Digital Art That Changes With Bitcoin Price Sells for $101,000

By calvin
star wars art painting

The Non-fungible token market continues to grow at strikingly high rates as a Bitcoin-influenced digital artwork sells for a record 262 ether ($101,100). The digital artwork has many unique features, including changing with the price of Bitcoin.

Bitcoin Art Sells for $101,000

Each day, a new composition for the art piece, “Right Place & Right Time,”, is influenced by Bitcoin’s volatility and price action from the previous 24 hours. The creator of digital art, Matt Kane, is excited and humbled by the sale of his work. 

“It’s humbling. I’m most excited I’ve helped open price levels for other digital artists to have their work taken seriously and benign making a living from art sales,”

Right Place & Right time is made up of 24 layers. Each correlating layer is influenced programmatically in rotation, scale, and position by the price of Bitcoin at each hour. By examining the artwork, users are able to approximate the price of Bitcoin. 

A Tokenization Revolution

The art piece was purchased by Token Angels, a crypto-focused angel investor and art collector. They could benefit from variations of the artwork being minted (210 times) over the next 10 years as well as 21% revenue share of the individual NFT and print sales.

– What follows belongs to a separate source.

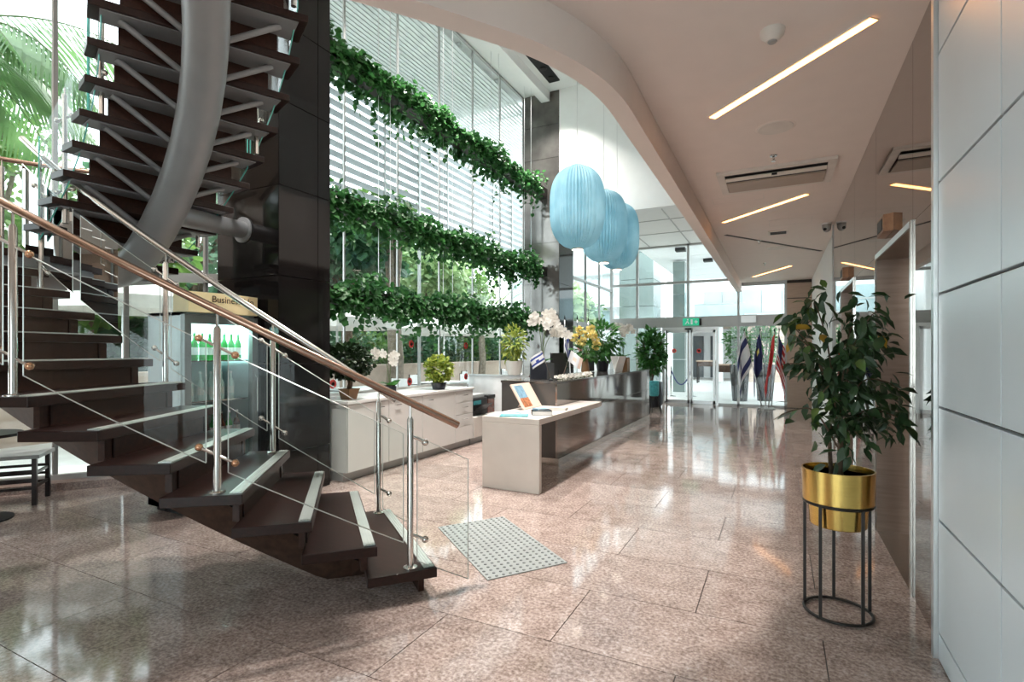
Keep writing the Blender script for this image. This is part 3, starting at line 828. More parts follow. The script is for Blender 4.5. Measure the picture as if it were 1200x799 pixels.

Image Source: Volatility.Art

“As a nod to Bitcoin’s 21 million fixed supply, the collector receives 21% revenue share of the individual NFT and print sales and there will only be 210 nFTs minted”

Kane adds, 

“Until we could prove provenance and scarcity on the blockchain, how we sold digital art was prehistoric by comparison,” 

The tokenization revolution continues as real-world goods and services find their place on the blockchain. Data reveals millions in monthly trading volumes of digital art work. 

Meanwhile, Crypto startup, VeChain teamed up with auto manufacturer BMW to create a security platform for vehicles. The security platform promises to reduce fraud in the automotive sector.